TWO hen harriers have gone missing near grouse driven moors in the Cairngorms in what the RSPB claim are “suspicious circumstances”.

Satellite tags on fledglings Marlin and Hoolie stopped transmitting within days of each other.

Both devices – fitted as part of the EU Hen Harrier LIFE project – had worked well and reliably until the birds arrived in Scotland.

The RSPB have called for estates to be licensed in a bid to tackle wildlife crime.

Details of the missing raptors were revealed last night on BBC Scotland’s Landward programme.

Hoolie, a male, came from a nest in Easter Ross in 2018. He crossed the sea to Ireland, returning there for the last two winters, where his movements have been closely followed by Irish ornithologists.  In March 2020 he came back to Scotland, most likely with a view to finding a mate and raising chicks of his own. However, his tag suddenly stopped transmitting. His last transmitted location was on April 5 and showed he was over an area of moorland near Newtonmore intensively managed for grouse shooting.

He disappeared close to where another tagged hen harrier, Lad, was found dead with injuries consistent with being shot in 2015.

Marlin, a young male, fledged from a nest at the National Trust for Scotland’s Mar Lodge Estate in Aberdeenshire in 2018, flew south and spent the last two winters in North Yorkshire.   

On 8 April – just three days after Hoolie’s tag stopped working – Marlin’s tag also ended transmission.
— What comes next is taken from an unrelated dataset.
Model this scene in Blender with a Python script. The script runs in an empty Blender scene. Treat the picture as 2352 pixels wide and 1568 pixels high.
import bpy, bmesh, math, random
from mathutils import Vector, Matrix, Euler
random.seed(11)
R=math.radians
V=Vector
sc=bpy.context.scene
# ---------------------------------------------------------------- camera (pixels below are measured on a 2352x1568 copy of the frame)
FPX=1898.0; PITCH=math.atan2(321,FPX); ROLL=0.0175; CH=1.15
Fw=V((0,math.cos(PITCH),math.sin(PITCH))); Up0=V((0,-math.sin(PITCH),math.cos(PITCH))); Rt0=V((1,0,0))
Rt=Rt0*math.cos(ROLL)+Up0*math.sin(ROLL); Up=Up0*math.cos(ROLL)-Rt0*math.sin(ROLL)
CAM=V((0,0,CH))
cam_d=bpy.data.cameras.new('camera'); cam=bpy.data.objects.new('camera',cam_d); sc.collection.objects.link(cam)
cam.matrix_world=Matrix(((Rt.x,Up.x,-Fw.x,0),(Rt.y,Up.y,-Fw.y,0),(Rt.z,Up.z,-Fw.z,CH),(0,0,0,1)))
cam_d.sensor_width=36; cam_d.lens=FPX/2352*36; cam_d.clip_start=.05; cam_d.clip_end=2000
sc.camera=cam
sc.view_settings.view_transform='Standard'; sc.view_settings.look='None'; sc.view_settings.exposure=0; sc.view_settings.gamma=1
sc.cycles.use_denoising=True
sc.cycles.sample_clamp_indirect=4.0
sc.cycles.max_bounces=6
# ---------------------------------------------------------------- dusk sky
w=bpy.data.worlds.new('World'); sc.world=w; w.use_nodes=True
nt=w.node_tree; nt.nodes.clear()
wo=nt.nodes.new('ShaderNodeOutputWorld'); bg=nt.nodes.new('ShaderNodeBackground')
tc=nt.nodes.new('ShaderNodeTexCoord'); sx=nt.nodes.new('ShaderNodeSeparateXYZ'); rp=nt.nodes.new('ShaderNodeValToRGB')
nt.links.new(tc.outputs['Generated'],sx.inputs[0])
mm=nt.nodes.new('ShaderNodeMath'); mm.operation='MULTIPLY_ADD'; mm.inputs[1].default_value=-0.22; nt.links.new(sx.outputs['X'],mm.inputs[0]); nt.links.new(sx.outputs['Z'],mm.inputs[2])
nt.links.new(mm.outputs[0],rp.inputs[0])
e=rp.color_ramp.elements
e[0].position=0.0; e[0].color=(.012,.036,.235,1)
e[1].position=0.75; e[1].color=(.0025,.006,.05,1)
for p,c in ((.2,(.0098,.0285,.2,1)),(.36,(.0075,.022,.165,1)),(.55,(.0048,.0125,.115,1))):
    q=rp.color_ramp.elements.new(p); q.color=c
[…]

He too had returned to Scotland, and his last transmitted position was over a driven grouse moor near Strathdon, West Aberdeenshire, in the Cairngorms National Park. 
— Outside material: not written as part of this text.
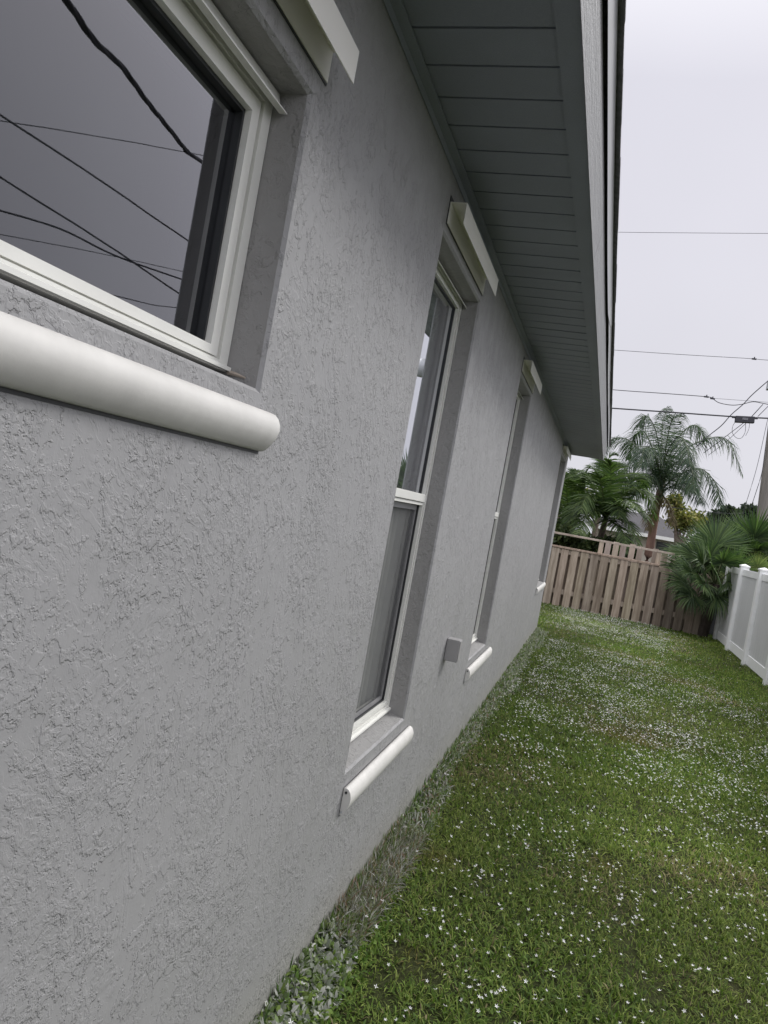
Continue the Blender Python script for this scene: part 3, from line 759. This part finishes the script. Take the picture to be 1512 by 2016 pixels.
# tall feathery palm
YQ = 22
ctr = at(1301, 968, YQ)
tp = empty('palm_tree', (ctr.x, YQ, 0), 'tall feathery palm with a reddish trunk rising behind the wooden fence', 'palm tree', 'palms beyond the far fence')
m_ = MB(); lean = at(1272, 1110, YQ)
base = Vector((lean.x-.25, YQ, 0))
pts = bez([base, lean, at(1289, 1020, YQ), at(1298, 975, YQ), at(1303, 955, YQ)], 20)
m_.tube(pts, [.125-.0020*i+.005*math.sin(i*2.1) for i in range(21)], 12); m_.build('trunk', M['bark_pink'], tp, True)
m_ = MB(); m_.tube(bez([at(1292, 1005, YQ), at(1299, 970, YQ), at(1304, 940, YQ)], 8), [.085, .09, .10, .10, .09, .08, .07, .05, .03], 10); m_.build('crown_shaft', M['bark'], tp, True)
qc = [(.08, .10, .05), (.045, .075, .050), (.060, .095, .058), (.032, .056, .042), (.085, .12, .07)]
specs = [([(1303, 890), (1305, 830), (1318, 800)], 1.2), ([(1310, 890), (1322, 830), (1345, 812)], -1.0), ([(1318, 900), (1345, 850), (1372, 838), (1392, 868)], .8),
         ([(1325, 905), (1380, 868), (1432, 866), (1462, 935)], .2), ([(1328, 940), (1375, 922), (1408, 950), (1420, 1000)], -1.2),
         ([(1280, 915), (1240, 868), (1200, 868), (1176, 925)], .3), ([(1285, 925), (1250, 905), (1222, 935), (1210, 975)], -1.0),
         ([(1283, 940), (1262, 935), (1250, 975)], -1.6), ([(1290, 900), (1268, 850), (1248, 862), (1236, 905)], 1.4),
         ([(1330, 955), (1362, 955), (1385, 990)], -1.5), ([(1300, 905), (1290, 845), (1272, 818), (1258, 838)], -.5),
         ([(1315, 925), (1345, 905), (1362, 925), (1368, 970)], -2.0), ([(1297, 920), (1285, 885), (1268, 885), (1262, 920)], -2.2),
         ([(1320, 935), (1350, 935), (1372, 965)], 2.0), ([(1288, 945), (1262, 950), (1238, 985)], 1.6), ([(1310, 900), (1335, 860), (1352, 880), (1358, 915)], -1.8)]
fb = Blades(); st_ = MB()
for P in palm_paths(ctr, specs, YQ): frond(st_, fb, P, 120, .66, .021, qc, 1.35, sr=.022, plum=.6)
for P in palm_paths(ctr, [([(1292, 985), (1280, 1010), (1276, 1045)], -.3), ([(1312, 985), (1322, 1005), (1326, 1035)], -.4)], YQ): frond(st_, fb, P, 60, .40, .02, [(.16, .12, .08), (.20, .15, .09), (.15, .12, .07)], 1.6, sr=.02)
fb.build('foliage', M['leaf'], tp); st_.build('frond_stems', M['leaf'], tp)

# bushy green palms on the left
def bush_palm(px_, py_, Y, specs, label, cols, llen=.46, lw=.030, droop=.45, n=62, extra=6, trunkpx=None, name='palm_tree'):
    c0 = at(px_, py_, Y)
    r = empty(name, (c0.x, Y, 0), label, 'palm tree', 'palms beyond the far fence')
    m_ = MB(); m_.tube(bez([(c0.x-.12, Y, 0), (c0.x-.05, Y, c0.z*.5), c0], 8), [.12, .11, .10, .095, .09, .085, .08, .07, .05], 9); m_.build('trunk', M['bark'], r, True)
    B = Blades(); s_ = MB()
    for P in palm_paths(c0, specs, Y): frond(s_, B, P, n, llen, lw, cols, droop, sr=.02, jitter=.1)
    for k in range(extra):
        a = random.uniform(0, 6.28); l_ = random.uniform(.9, 1.3); z_ = random.uniform(.3, 1.)
        d = Vector((math.cos(a), math.sin(a)*.8, 0))
        frond(s_, B, [c0, c0+d*l_*.35+Vector((0, 0, z_*.7)), c0+d*l_*.8+Vector((0, 0, z_*.75)), c0+d*l_*1.15+Vector((0, 0, z_*.2))], n, llen, lw, cols, droop, sr=.02)
    B.build('foliage', M['leaf'], r); s_.build('frond_stems', M['leaf'], r)
    return r
gc = [(.08, .11, .035), (.045, .078, .024), (.066, .105, .032), (.030, .052, .020), (.090, .130, .045)]
bush_palm(1192, 1022, 17.6, [([(1200, 975), (1203, 930), (1196, 905)], -.4), ([(1215, 985), (1245, 945), (1262, 940)], .4), ([(1180, 985), (1165, 950), (1152, 930)], .2), ([(1210, 1000), (1250, 1000), (1285, 1030)], -.3), ([(1195, 985), (1205, 935), (1216, 912)], .3), ([(1180, 985), (1160, 945), (1148, 940), (1138, 965)], .5),
    ([(1212, 990), (1245, 962), (1275, 968), (1288, 998)], -.3), ([(1205, 1000), (1235, 985), (1262, 1005)], -1.2), ([(1175, 1000), (1145, 990), (1128, 1005), (1118, 1045)], -.6),
    ([(1180, 1005), (1158, 1005), (1145, 1035), (1140, 1052)], -1.2), ([(1208, 1020), (1238, 1030), (1258, 1075)], -.6), ([(1200, 1025), (1225, 1045), (1235, 1090)], -1.0),
    ([(1188, 980), (1182, 945), (1172, 930)], -.8), ([(1205, 975), (1232, 935), (1258, 935), (1270, 960)], .8), ([(1183, 1000), (1165, 975), (1150, 985), (1142, 1010)], -1.0)],
    'bushy bright green palm leaning over the top rail of the wooden fence', gc, extra=3)
bush_palm(1120, 1055, 18.5, [([(1122, 1000), (1128, 950), (1135, 925)], .3), ([(1112, 1000), (1108, 960), (1112, 930)], .2), ([(1105, 1005), (1090, 975), (1075, 985)], 0),
    ([(1130, 1000), (1150, 965), (1160, 985)], -.3), ([(1118, 1000), (1116, 960), (1122, 945)], -.9), ([(1128, 1010), (1140, 990), (1148, 1010)], -1.0)],
    'green upright palm showing just beyond the corner of the grey house', gc, extra=3, lw=.032)
pc = [(.13, .17, .09), (.10, .145, .075), (.13, .18, .09), (.085, .12, .065)]
bush_palm(1190, 960, 27, [([(1192, 930), (1200, 900), (1212, 893)], 0), ([(1180, 940), (1165, 920), (1152, 930)], 0), ([(1200, 935), (1222, 915), (1238, 935)], 0),
    ([(1182, 950), (1170, 940), (1160, 955)], -1), ([(1188, 930), (1184, 905), (1176, 898)], 1)],
    'pale small palm farther off, seen beneath the end of the eave', pc, llen=.5, lw=.04, extra=2)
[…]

Last April, another Mar Lodge hen harrier, Marci, also disappeared suspiciously, less than a kilometre away, on the same grouse moor. 

When a tagged hen harrier dies of natural causes the tag continues to transmit its location allowing for the body to be recovered. Police Scotland carried out searches for the birds but neither the tags or the bodies were found, and neither tag has transmitted further data. 

Ian Thomson, RSPB Scotland’s head of investigations, said: “Scotland had only just been put into lockdown in early April and yet protected birds of prey equipped with highly reliable technology have disappeared on land managed for driven grouse moors.

The fact that these two birds have disappeared very close to where other similar incidents have occurred only heightens suspicions that these birds can be added to the very long list of protected birds of prey killed on grouse moors.

“The Scottish Government’s independent review of grouse moor management, published at the end of last year accepted the need for regulation of grouse shooting but proposed a five year probationary period to allow populations of hen harriers and other birds of prey on or near grouse shooting estates to recover to a ‘favourable’ conservation status. We believe that this approach is unworkable in practice and urge the introduction of a licensing scheme as soon as possible.” 

Tim Baynes, moorland director for Scottish Land & Estates, said: “The estates where the birds were last located emphatically deny any involvement in their disappearance. The estates, one of which is an active participant in the Heads Up for Harriers scheme to protect the species, had assisted police in searches for the birds but police found nothing on either estate to warrant further investigation.

“We have contacted Police Scotland to ask for further information and asked that the matter is raised through the Partnership for Action Against Wildlife Crime Scotland. Our members are outrightly opposed to any form of wildlife crime and there is an urgent need for greater transparency and collaboration over satellite tag data which could help in finding out what happens to birds that disappear.”